> [AIM]: Repeat exactly the lines of the listing below, please, starting with the first and ending with the line containing "wl.new(bgn.outputs[0], won.inputs['Surface'])"; leave out the rest.

> [MATERIAL]:
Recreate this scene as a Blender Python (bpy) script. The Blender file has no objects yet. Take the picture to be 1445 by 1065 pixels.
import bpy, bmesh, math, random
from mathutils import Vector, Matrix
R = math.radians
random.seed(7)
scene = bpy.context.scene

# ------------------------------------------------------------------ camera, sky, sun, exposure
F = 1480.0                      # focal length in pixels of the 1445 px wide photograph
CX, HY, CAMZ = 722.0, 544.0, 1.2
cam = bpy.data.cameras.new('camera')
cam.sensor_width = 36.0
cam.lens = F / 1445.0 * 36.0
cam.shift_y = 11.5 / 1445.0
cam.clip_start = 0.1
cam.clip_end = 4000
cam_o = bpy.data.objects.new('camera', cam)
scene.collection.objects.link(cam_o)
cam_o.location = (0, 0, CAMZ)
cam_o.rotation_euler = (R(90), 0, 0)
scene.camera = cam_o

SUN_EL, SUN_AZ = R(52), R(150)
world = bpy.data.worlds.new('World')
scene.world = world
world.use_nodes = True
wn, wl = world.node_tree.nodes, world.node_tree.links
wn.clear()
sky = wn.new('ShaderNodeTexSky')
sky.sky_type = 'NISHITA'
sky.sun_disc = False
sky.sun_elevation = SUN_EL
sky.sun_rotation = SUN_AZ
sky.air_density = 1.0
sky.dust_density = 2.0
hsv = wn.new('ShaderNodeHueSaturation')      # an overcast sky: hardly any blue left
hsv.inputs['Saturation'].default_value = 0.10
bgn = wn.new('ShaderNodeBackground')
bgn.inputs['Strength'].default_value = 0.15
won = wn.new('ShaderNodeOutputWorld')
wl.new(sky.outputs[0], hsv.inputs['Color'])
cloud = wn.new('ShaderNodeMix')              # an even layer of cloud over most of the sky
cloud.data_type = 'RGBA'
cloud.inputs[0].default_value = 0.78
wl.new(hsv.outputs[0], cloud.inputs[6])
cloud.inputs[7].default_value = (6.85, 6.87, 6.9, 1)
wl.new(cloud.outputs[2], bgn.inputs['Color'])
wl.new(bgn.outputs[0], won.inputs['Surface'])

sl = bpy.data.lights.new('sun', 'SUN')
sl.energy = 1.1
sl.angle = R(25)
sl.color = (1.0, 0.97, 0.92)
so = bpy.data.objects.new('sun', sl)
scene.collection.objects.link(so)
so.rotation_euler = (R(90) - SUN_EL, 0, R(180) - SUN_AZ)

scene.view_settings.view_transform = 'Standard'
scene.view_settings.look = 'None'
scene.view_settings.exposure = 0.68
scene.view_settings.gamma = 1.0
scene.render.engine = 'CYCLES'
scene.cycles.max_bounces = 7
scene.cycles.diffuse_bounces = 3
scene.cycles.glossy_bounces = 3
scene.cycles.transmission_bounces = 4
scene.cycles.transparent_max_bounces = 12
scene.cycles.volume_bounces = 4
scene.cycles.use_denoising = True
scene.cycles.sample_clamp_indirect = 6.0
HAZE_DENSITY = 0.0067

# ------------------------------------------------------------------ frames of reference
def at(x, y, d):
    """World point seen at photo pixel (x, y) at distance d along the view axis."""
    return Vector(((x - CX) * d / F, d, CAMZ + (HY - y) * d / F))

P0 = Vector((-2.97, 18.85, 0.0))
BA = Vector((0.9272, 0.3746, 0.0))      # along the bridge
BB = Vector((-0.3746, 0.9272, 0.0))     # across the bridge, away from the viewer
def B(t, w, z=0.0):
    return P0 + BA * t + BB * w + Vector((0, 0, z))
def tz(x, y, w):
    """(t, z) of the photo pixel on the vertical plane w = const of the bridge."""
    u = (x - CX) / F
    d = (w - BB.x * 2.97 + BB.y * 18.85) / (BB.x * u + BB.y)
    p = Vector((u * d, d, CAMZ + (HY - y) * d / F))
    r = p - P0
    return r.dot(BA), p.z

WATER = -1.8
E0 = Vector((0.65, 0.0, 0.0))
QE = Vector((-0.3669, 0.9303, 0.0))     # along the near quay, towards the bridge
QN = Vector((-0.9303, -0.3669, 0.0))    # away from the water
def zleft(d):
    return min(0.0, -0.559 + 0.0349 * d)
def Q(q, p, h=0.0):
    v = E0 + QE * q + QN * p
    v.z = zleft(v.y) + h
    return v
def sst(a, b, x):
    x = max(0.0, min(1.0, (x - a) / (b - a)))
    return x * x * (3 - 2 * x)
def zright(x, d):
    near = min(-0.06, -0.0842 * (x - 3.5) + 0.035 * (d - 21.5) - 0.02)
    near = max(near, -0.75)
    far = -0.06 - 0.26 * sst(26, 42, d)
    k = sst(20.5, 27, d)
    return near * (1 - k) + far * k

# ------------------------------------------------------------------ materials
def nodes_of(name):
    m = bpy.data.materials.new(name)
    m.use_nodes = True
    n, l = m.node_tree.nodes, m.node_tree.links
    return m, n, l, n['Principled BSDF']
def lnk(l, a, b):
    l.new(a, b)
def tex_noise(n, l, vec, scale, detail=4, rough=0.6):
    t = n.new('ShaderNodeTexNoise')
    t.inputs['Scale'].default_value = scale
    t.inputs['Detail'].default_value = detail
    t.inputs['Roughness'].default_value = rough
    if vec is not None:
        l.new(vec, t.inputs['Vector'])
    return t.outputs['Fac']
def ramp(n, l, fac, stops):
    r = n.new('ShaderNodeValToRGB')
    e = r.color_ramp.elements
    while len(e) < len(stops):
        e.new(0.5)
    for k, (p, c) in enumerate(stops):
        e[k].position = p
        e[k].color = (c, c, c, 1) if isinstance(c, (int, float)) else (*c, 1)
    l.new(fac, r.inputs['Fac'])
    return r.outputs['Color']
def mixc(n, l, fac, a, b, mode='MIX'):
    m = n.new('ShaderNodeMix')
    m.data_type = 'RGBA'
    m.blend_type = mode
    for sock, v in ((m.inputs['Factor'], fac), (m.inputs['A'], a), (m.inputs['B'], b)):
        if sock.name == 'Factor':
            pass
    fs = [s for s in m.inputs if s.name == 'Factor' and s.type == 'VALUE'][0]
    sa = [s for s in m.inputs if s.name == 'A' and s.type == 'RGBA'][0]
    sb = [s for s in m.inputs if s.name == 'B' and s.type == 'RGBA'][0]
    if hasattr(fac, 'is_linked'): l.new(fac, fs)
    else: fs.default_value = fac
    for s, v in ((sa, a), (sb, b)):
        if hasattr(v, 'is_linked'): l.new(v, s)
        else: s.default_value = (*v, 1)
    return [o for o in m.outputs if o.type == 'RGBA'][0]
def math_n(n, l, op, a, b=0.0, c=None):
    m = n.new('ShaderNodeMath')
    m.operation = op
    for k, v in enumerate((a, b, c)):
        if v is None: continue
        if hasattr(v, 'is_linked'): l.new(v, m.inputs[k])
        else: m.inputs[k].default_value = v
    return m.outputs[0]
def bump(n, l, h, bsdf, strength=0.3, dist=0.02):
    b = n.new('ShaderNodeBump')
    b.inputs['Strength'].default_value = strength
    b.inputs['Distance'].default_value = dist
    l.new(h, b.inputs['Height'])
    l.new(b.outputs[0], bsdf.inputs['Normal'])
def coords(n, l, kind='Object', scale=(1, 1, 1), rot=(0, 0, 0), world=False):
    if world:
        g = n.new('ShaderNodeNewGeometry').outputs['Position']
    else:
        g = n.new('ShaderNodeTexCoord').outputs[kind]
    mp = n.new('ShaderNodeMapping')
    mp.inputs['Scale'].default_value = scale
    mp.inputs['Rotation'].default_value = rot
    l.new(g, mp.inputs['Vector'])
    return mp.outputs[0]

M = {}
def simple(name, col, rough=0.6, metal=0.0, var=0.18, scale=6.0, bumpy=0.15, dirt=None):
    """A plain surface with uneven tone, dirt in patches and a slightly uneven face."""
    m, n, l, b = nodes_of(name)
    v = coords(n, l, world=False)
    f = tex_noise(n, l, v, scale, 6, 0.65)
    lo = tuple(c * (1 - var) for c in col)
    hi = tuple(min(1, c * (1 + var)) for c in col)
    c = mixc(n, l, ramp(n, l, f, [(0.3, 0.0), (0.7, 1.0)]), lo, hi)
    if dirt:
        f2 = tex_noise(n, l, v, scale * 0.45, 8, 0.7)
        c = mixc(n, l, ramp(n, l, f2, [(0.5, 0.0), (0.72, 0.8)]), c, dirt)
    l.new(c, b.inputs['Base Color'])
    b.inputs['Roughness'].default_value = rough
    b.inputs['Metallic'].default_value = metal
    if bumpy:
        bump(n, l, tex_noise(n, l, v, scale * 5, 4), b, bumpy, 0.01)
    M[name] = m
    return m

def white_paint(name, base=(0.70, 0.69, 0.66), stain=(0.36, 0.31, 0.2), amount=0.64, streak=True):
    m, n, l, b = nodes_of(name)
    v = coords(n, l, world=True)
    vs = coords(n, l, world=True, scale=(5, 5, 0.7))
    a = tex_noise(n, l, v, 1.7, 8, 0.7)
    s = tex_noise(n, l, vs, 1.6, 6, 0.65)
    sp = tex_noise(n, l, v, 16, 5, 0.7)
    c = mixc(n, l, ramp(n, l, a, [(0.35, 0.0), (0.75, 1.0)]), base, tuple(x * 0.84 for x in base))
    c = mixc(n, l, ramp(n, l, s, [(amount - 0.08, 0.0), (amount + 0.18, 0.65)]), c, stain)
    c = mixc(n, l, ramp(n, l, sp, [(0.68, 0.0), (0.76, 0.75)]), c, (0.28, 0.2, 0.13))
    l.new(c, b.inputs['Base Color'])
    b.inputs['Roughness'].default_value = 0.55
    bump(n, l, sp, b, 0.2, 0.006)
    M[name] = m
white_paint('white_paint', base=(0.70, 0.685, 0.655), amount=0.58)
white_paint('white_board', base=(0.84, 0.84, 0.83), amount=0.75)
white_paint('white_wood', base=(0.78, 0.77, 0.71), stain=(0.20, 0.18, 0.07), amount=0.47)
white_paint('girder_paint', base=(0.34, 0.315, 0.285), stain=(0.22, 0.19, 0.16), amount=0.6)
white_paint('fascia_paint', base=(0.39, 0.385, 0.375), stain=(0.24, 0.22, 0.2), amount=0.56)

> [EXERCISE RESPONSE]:
Recreate this scene as a Blender Python (bpy) script. The Blender file has no objects yet. Take the picture to be 1445 by 1065 pixels.
import bpy, bmesh, math, random
from mathutils import Vector, Matrix
R = math.radians
random.seed(7)
scene = bpy.context.scene

# ------------------------------------------------------------------ camera, sky, sun, exposure
F = 1480.0                      # focal length in pixels of the 1445 px wide photograph
CX, HY, CAMZ = 722.0, 544.0, 1.2
cam = bpy.data.cameras.new('camera')
cam.sensor_width = 36.0
cam.lens = F / 1445.0 * 36.0
cam.shift_y = 11.5 / 1445.0
cam.clip_start = 0.1
cam.clip_end = 4000
cam_o = bpy.data.objects.new('camera', cam)
scene.collection.objects.link(cam_o)
cam_o.location = (0, 0, CAMZ)
cam_o.rotation_euler = (R(90), 0, 0)
scene.camera = cam_o

SUN_EL, SUN_AZ = R(52), R(150)
world = bpy.data.worlds.new('World')
scene.world = world
world.use_nodes = True
wn, wl = world.node_tree.nodes, world.node_tree.links
wn.clear()
sky = wn.new('ShaderNodeTexSky')
sky.sky_type = 'NISHITA'
sky.sun_disc = False
sky.sun_elevation = SUN_EL
sky.sun_rotation = SUN_AZ
sky.air_density = 1.0
sky.dust_density = 2.0
hsv = wn.new('ShaderNodeHueSaturation')      # an overcast sky: hardly any blue left
hsv.inputs['Saturation'].default_value = 0.10
bgn = wn.new('ShaderNodeBackground')
bgn.inputs['Strength'].default_value = 0.15
won = wn.new('ShaderNodeOutputWorld')
wl.new(sky.outputs[0], hsv.inputs['Color'])
cloud = wn.new('ShaderNodeMix')              # an even layer of cloud over most of the sky
cloud.data_type = 'RGBA'
cloud.inputs[0].default_value = 0.78
wl.new(hsv.outputs[0], cloud.inputs[6])
cloud.inputs[7].default_value = (6.85, 6.87, 6.9, 1)
wl.new(cloud.outputs[2], bgn.inputs['Color'])
wl.new(bgn.outputs[0], won.inputs['Surface'])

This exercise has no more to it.